So, it turns out that Blackout is only half a stinking book. It ends right in the middle and it’s all, like, “Stay tuned!” But I’m totally right there in 1940 right now, damn it! The boyfriend’s alarm went off this morning and I thought it was the sirens. I need more fix.
Is there any other really good fiction set in the time period? I don’t want soldier’s D-Day stories or American stuff or whatever - I want things set in London with blackout curtains and the ARP and “Hitler Can Break Our Windows But He Can’t Beat Our Prices!” But nothing dumb and schmaltzy, and nothing silly and inaccurate.
I’d also like to read more nonfiction on the subject, but I only want stuff from a social, people-centered viewpoint. I don’t really care about strategy or tonnage or whatever. Send that book to my boyfriend - he’ll also want the planespotter guide. He can keep it.
Suggestions? I’m sure there’s tons and tons of books - the trouble is sorting through them for the good stuff.
I can’t help on the fiction front, but for nonfiction accounts of life in the UK during WWII, I really enjoyed Norman Longmate’s How We Lived Then.
It’s a bit older, with the first edition published in the 1970s, and it’s not entirely London-centric, but it’s based on interviews from people living all over the UK throughout the war and their experiences of everyday life, from things like planning weddings and trying to buy baby clothes to grousing about rationing and leaky bomb shelters. While it does, IIRC, touch on some military stuff, it’s only in the context of how it affected people’s lives, so it is very much a social history type of book.
I had some difficulty at first tracking down a copy of my own in the US after I grabbed a copy from my university library and wanted to buy my own (after the library copy disappeared one day :(), but there’s a new edition that’s been out for a few years now, so you ought to be able to find it more easily now.

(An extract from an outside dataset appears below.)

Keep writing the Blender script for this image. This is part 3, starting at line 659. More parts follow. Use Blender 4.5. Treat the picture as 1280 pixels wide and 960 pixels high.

Not a book - but the BBC organised a huge project a few years ago to collect ordinary people’s recollections of the war. They ended up with 47,000 submissions covering all aspects of the conflict, but largely home front - they are all here:
You may be pissed at Connie Willis right now, but she has a couple of short stories set during the Blitz. “Firewatch” is about the efforts to preserve St. Paul’s Cathedral, and “Jack” is about a certain type of creature who takes advantage of the chaos of the Blitz. And “The Winds of Marble Arch” is sort of a ghost story about the bombing of the Marble Arch tube station.
There’s a new one out that’s getting good reviews – The Postmistress by Sarah Blake. I expect that some of the “people also bought” books listed on that page might also feature the Blitz.
To report - “How We Lived Then” is AMAZING and available via Kindle, albeit more expensive than many Kindle books. I’m not halfway through but am enjoying it immensely and it’s an amazing work of scholarship - head and shoulders above any similar work I’ve read, Studs Terkel and all.
“Foyle’s War” we’re also enjoying quite a bit - the lead actor has quite a face.